*Task instructions*.
Track down each line that has the word "scene" and copy it.

*Provided information*.
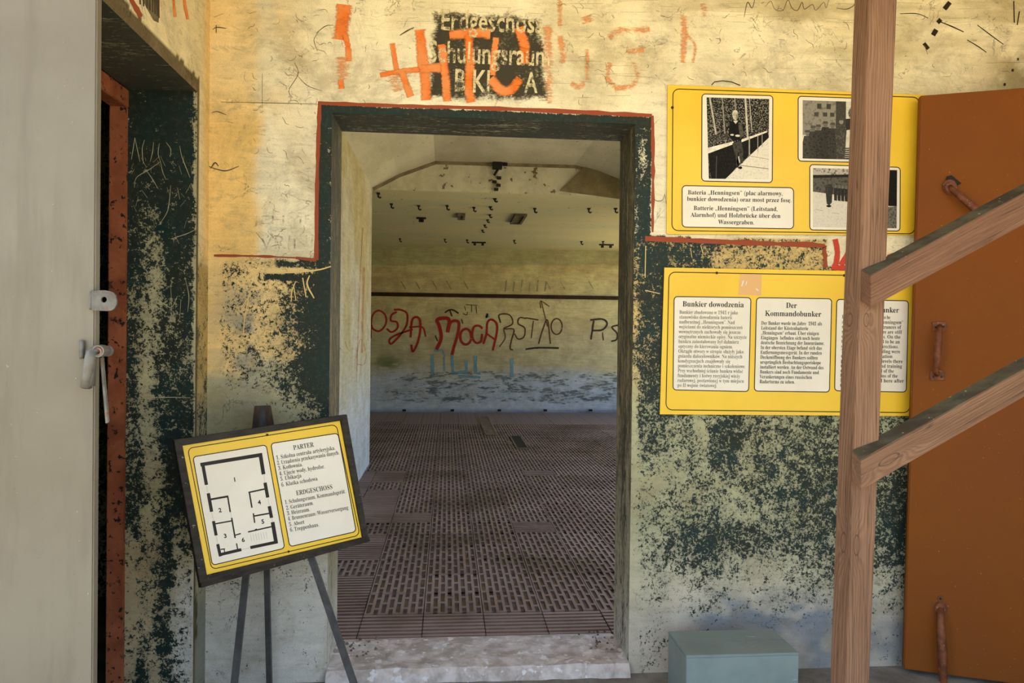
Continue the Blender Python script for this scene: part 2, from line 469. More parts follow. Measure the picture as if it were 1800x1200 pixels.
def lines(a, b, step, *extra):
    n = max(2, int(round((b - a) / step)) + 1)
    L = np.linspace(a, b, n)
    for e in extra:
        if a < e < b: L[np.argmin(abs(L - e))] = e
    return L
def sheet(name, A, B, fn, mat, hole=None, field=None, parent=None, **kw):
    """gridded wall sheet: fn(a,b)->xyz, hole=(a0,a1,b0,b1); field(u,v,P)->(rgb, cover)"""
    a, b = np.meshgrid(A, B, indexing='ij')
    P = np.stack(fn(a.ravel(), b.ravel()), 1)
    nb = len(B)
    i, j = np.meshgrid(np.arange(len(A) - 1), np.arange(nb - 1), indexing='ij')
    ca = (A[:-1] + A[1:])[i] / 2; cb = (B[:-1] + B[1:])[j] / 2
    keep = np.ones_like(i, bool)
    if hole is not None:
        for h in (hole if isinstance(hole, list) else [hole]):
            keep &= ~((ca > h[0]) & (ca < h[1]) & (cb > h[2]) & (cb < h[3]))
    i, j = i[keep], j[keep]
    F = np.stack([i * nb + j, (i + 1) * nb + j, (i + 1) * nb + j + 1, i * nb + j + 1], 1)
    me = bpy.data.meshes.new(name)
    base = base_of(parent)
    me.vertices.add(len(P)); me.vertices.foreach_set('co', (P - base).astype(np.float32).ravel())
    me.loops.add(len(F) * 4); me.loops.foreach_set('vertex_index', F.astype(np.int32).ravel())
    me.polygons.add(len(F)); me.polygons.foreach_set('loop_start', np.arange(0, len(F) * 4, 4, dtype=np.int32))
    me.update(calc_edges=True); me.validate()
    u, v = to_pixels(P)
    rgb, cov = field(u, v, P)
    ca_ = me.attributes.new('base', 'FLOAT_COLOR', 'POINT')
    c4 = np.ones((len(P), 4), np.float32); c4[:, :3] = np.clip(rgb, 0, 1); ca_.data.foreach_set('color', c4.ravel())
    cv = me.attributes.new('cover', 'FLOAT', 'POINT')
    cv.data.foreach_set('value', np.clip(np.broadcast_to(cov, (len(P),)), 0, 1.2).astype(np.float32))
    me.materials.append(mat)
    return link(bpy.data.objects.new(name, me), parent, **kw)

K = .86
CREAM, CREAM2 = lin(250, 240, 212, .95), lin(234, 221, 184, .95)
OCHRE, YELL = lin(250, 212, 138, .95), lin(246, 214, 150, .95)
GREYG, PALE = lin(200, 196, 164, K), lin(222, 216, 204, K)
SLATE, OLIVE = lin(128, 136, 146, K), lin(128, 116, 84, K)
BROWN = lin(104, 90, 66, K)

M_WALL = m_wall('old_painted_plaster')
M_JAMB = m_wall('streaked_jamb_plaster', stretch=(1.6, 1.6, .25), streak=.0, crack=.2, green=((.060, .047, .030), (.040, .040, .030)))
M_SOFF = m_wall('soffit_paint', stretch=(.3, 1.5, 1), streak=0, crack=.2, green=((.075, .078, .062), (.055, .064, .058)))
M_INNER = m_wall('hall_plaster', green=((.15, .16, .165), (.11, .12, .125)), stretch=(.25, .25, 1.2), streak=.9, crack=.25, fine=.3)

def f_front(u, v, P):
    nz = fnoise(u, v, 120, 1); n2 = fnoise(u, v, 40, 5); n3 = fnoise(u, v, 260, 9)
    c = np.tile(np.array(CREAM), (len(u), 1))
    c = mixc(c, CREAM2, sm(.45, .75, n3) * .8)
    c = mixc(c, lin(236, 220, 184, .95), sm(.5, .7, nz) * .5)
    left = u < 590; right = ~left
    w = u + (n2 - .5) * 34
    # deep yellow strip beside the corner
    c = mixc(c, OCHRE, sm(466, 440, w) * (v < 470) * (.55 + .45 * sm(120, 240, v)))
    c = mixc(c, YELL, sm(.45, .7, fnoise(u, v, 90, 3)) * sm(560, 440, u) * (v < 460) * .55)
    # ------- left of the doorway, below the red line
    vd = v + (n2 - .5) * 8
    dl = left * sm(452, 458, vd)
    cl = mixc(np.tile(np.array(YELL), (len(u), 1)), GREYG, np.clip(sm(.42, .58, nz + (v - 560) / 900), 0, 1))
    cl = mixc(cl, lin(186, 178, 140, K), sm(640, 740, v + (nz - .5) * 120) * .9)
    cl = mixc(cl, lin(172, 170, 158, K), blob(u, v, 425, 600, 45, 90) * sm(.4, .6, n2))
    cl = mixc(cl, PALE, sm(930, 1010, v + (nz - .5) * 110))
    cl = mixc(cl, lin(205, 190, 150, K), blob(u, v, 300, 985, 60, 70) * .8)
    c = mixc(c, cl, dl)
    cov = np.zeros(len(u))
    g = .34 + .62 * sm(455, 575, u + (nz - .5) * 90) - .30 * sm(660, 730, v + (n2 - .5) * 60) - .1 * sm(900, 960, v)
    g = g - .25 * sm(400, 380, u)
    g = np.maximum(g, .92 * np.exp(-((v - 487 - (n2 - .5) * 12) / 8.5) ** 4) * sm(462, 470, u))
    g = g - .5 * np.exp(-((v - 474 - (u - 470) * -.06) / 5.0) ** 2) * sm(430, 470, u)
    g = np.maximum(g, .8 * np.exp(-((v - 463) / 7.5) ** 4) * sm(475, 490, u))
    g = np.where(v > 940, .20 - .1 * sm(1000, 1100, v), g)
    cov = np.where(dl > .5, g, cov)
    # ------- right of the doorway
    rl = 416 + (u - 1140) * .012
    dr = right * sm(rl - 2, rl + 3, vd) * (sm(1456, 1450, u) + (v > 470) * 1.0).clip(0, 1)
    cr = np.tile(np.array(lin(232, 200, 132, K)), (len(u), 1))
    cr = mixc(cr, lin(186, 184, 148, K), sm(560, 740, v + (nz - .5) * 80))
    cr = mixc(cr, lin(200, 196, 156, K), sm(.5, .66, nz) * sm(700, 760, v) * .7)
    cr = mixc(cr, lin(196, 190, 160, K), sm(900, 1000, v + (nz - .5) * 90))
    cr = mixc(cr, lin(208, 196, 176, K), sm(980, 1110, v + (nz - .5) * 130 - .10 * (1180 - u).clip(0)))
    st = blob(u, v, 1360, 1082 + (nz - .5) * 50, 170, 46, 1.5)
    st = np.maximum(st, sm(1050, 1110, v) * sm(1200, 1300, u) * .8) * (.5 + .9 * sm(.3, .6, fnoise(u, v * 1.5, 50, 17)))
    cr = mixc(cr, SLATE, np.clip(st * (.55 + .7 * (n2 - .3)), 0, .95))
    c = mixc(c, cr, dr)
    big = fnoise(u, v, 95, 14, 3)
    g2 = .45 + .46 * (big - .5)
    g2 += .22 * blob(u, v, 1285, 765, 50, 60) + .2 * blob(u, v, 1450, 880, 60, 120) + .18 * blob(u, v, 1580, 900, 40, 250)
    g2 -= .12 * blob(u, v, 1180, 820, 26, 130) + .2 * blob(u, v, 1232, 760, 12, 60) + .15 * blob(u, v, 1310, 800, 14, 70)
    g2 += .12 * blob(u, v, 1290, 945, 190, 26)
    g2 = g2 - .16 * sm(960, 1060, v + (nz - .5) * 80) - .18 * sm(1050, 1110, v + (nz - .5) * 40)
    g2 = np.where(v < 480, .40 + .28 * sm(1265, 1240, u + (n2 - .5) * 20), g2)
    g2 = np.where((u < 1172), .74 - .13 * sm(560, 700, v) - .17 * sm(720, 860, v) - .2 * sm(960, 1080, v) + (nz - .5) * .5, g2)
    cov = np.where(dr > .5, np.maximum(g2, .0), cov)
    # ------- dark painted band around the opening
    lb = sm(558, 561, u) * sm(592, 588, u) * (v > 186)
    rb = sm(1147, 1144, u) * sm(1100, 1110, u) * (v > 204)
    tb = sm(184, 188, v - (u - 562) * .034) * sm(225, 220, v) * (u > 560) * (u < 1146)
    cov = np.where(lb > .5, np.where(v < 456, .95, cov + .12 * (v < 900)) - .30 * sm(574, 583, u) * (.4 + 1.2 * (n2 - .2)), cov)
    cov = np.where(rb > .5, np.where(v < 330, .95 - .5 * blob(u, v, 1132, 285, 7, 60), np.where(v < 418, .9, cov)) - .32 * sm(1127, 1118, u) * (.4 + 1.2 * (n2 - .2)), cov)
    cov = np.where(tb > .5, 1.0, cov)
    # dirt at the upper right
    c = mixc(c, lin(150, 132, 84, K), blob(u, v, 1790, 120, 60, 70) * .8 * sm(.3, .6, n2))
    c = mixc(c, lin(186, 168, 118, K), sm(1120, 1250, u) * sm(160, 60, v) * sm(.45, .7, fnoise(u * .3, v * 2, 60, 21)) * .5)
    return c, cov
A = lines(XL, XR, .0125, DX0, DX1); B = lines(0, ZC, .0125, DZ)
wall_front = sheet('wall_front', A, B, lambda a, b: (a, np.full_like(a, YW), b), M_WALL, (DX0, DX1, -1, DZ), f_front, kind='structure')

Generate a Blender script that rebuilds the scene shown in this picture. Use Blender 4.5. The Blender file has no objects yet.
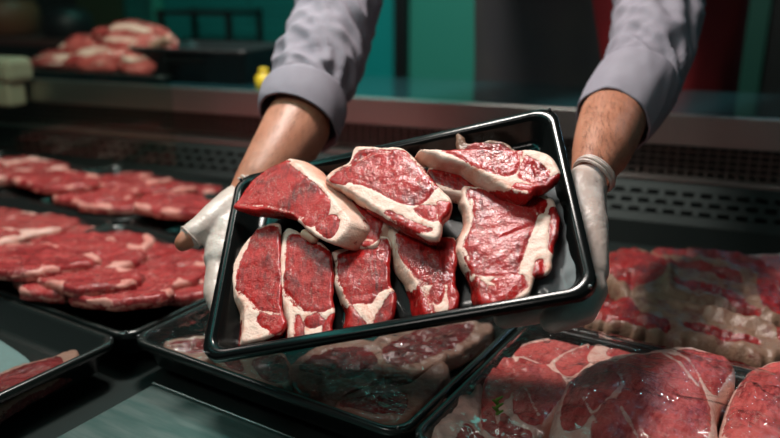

*Written solution*.
Continue the Blender Python script for this scene: part 2, from line 469. More parts follow. Measure the picture as if it were 1800x1200 pixels.
Generate a Blender script that rebuilds the scene shown in this picture. Use Blender 4.5. The Blender file has no objects yet.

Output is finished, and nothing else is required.